The artwork for this album came from one of Dougie’s photographs, called tein eigin/need fire. Here he is explaining his work:

“The tein eigin or need fire was lit as part of a protective and restorative ritual, enacted during times of calamity or illness amongst people and/or livestock. It’s recorded as having still been in use in remote communities in the Scottish Highlands up until the end of the 19th century – almost within living memory – though evidence suggests its use was once widespread throughout Great Britain. It represents a continuity of ritual practice stretching back to the Mesolithic and to the peoples who first inhabited these isles. My instillation/performance is a gesture towards that continuity, though it also takes its own form: the tein eigin was specifically a fire ritual, whereas my piece, by including a burial, highlights its relationship to wider themes of death and regeneration. I’m learning, slowly, to simply make the thing that wants to be made.

“For the piece to have integrity, I knew I’d have to bury myself rather than use a sculpted figure or photo-shop the images. Any sense of artifice was quickly erased by the earth being shovelled on top of me. I struggled with claustrophobia and a growing panic – the need to push my way out – despite being covered by only a couple of inches of soil.

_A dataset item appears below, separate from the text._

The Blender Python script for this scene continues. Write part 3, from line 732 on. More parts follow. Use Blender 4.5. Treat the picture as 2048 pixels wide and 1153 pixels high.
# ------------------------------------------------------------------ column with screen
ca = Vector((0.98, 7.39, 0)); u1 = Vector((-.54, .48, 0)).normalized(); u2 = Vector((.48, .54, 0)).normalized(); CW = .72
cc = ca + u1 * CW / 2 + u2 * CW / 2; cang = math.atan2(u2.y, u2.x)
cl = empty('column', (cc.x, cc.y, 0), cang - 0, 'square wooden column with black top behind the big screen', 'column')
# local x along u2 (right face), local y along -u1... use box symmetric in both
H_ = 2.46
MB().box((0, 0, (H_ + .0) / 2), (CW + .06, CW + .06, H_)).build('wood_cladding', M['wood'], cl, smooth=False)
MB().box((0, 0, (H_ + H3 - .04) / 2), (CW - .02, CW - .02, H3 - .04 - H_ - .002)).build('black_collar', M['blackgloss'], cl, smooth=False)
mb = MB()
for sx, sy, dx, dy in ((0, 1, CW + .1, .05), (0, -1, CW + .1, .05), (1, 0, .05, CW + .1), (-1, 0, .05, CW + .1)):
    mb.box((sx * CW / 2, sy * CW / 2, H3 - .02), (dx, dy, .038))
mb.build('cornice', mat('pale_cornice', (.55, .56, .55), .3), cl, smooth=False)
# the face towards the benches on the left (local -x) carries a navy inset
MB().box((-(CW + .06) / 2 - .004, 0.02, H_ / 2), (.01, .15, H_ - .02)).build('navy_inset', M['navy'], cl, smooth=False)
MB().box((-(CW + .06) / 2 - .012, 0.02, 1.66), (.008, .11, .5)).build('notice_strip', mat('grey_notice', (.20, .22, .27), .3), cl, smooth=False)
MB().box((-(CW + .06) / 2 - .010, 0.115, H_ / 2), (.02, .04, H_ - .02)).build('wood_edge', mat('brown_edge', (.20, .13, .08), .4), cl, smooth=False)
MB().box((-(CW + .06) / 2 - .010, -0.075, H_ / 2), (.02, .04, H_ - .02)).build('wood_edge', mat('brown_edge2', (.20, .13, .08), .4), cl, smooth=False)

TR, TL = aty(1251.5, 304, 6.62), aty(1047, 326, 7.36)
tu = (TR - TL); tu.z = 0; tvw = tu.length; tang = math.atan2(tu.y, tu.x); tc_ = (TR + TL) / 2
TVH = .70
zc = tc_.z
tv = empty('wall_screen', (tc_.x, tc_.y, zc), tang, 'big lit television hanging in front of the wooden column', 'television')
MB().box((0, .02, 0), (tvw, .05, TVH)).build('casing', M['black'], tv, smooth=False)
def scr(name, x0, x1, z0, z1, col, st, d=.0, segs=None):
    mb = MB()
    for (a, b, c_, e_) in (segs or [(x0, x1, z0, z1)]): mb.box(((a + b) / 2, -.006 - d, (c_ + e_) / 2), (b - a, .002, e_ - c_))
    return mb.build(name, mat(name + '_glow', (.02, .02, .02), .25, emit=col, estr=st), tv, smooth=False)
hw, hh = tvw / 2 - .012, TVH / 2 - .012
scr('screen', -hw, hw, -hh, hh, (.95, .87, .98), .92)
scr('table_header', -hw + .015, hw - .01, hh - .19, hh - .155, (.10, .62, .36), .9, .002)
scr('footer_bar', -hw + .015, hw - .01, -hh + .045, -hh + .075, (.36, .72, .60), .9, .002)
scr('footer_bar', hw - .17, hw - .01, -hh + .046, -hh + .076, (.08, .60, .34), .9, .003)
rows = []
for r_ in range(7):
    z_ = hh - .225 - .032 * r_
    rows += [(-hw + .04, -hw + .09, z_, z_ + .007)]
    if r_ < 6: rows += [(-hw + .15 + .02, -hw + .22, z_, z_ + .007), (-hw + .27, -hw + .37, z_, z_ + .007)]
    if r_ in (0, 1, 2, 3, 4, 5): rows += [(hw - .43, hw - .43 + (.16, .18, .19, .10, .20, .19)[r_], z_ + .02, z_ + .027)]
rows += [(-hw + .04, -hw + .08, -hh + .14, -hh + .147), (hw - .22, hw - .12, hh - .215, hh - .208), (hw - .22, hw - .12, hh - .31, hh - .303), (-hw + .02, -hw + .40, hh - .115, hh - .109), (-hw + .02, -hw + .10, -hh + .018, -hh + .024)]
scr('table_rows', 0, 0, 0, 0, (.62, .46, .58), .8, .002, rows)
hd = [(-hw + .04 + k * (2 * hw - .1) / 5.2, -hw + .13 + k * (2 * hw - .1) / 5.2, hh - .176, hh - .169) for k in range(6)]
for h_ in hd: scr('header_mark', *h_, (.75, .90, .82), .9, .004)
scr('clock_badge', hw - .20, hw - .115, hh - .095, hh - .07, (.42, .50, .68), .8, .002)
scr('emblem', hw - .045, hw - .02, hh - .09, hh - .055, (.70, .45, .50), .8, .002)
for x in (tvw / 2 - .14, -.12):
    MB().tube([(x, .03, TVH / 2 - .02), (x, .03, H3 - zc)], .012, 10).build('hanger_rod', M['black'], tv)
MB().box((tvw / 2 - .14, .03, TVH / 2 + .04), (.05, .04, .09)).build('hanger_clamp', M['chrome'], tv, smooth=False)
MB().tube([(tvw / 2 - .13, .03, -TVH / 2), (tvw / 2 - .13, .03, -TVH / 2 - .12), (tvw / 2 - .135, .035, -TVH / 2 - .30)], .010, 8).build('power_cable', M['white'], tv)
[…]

Earlier, whilst excavating the burial hole in a randomly chosen clearing in a wood in Galloway, I found bones, old bones, laid deep – the skeletal remains of more than one animal – along with fragments of charcoal. My world-view, the one that comes as standard issue when born into a culture that insists on rationality and empiricism, is increasingly challenged by such ‘coincidences’.”

To find out more about Dougie visit his website here: https://dougiestrang.wordpress.com/

Reading the Ashes

“I WILL read ashes for you, if you ask me.
I will look in the fire and tell you from the gray lashes
And out of the red and black tongues and stripes,
I will tell how fire comes
And how fire runs far as the sea.”

Carl Sandburg, 1922

And so it comes again, the time for Dark Mountain to break out of the literary mould and give a platform to a different form of creative expression. For as long as I’ve been aware and involved with the Dark Mountain Project, with its aims to give little heard counter narratives a platform (an exquisite one at that), I’ve thought, “why should it stop at the printed page?”. And indeed, much of my involvement with the project over the years has been in bringing out the musical side of things, what with arranging the powered down music programme at the late Uncivilisation festivals and most recently producing the first Dark Mountain compilation record, From the Mourning of the World. That was released with much fanfare in 2013 and is still available on vinyl and to download.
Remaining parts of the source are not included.